Given problem
Omit any picture, and return the remaining data exactly as written.

Provided data
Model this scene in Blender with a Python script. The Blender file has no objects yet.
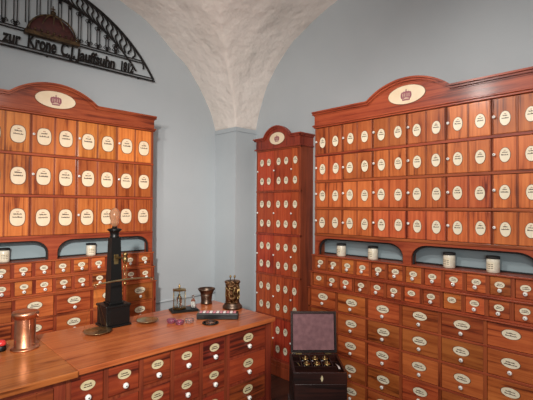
import bpy, bmesh, math, random
from math import sin, cos, pi, radians, sqrt
from mathutils import Vector, Matrix
random.seed(7)
C = bpy.context.scene.collection

# ------------------------------------------------------------------ materials
def newmat(name):
    m = bpy.data.materials.new(name); m.use_nodes = True
    nt = m.node_tree; b = nt.nodes['Principled BSDF']
    return m, nt, b

def simple(name, col, rough=.5, metal=0, **kw):
    m, nt, b = newmat(name)
    b.inputs['Base Color'].default_value = (*col, 1)
    b.inputs['Roughness'].default_value = rough
    b.inputs['Metallic'].default_value = metal
    for k, v in kw.items(): b.inputs[k].default_value = v
    return m

def mottled(name, c1, c2, scale=30, rough=.4, metal=0, bump=.0, bscale=40, **kw):
    m, nt, b = newmat(name); N = nt.nodes; L = nt.links
    tc = N.new('ShaderNodeTexCoord'); no = N.new('ShaderNodeTexNoise')
    no.inputs['Scale'].default_value = scale; no.inputs['Detail'].default_value = 5
    L.new(tc.outputs['Object'], no.inputs['Vector'])
    r = N.new('ShaderNodeValToRGB'); r.color_ramp.elements[0].color = (*c1, 1); r.color_ramp.elements[1].color = (*c2, 1)
    r.color_ramp.elements[0].position = .35; r.color_ramp.elements[1].position = .65
    L.new(no.outputs['Fac'], r.inputs['Fac']); L.new(r.outputs['Color'], b.inputs['Base Color'])
    b.inputs['Roughness'].default_value = rough; b.inputs['Metallic'].default_value = metal
    if bump:
        n2 = N.new('ShaderNodeTexNoise'); n2.inputs['Scale'].default_value = bscale; n2.inputs['Detail'].default_value = 6
        L.new(tc.outputs['Object'], n2.inputs['Vector'])
        bp = N.new('ShaderNodeBump'); bp.inputs['Strength'].default_value = bump; bp.inputs['Distance'].default_value = .03
        L.new(n2.outputs['Fac'], bp.inputs['Height']); L.new(bp.outputs['Normal'], b.inputs['Normal'])
    for k, v in kw.items(): b.inputs[k].default_value = v
    return m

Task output
Model this scene in Blender with a Python script. The Blender file has no objects yet.
import bpy, bmesh, math, random
from math import sin, cos, pi, radians, sqrt
from mathutils import Vector, Matrix
random.seed(7)
C = bpy.context.scene.collection

# ------------------------------------------------------------------ materials
def newmat(name):
    m = bpy.data.materials.new(name); m.use_nodes = True
    nt = m.node_tree; b = nt.nodes['Principled BSDF']
    return m, nt, b

def simple(name, col, rough=.5, metal=0, **kw):
    m, nt, b = newmat(name)
    b.inputs['Base Color'].default_value = (*col, 1)
    b.inputs['Roughness'].default_value = rough
    b.inputs['Metallic'].default_value = metal
    for k, v in kw.items(): b.inputs[k].default_value = v
    return m

def mottled(name, c1, c2, scale=30, rough=.4, metal=0, bump=.0, bscale=40, **kw):
    m, nt, b = newmat(name); N = nt.nodes; L = nt.links
    tc = N.new('ShaderNodeTexCoord'); no = N.new('ShaderNodeTexNoise')
    no.inputs['Scale'].default_value = scale; no.inputs['Detail'].default_value = 5
    L.new(tc.outputs['Object'], no.inputs['Vector'])
    r = N.new('ShaderNodeValToRGB'); r.color_ramp.elements[0].color = (*c1, 1); r.color_ramp.elements[1].color = (*c2, 1)
    r.color_ramp.elements[0].position = .35; r.color_ramp.elements[1].position = .65
    L.new(no.outputs['Fac'], r.inputs['Fac']); L.new(r.outputs['Color'], b.inputs['Base Color'])
    b.inputs['Roughness'].default_value = rough; b.inputs['Metallic'].default_value = metal
    if bump:
        n2 = N.new('ShaderNodeTexNoise'); n2.inputs['Scale'].default_value = bscale; n2.inputs['Detail'].default_value = 6
        L.new(tc.outputs['Object'], n2.inputs['Vector'])
        bp = N.new('ShaderNodeBump'); bp.inputs['Strength'].default_value = bump; bp.inputs['Distance'].default_value = .03
        L.new(n2.outputs['Fac'], bp.inputs['Height']); L.new(bp.outputs['Normal'], b.inputs['Normal'])
    for k, v in kw.items(): b.inputs[k].default_value = v
    return m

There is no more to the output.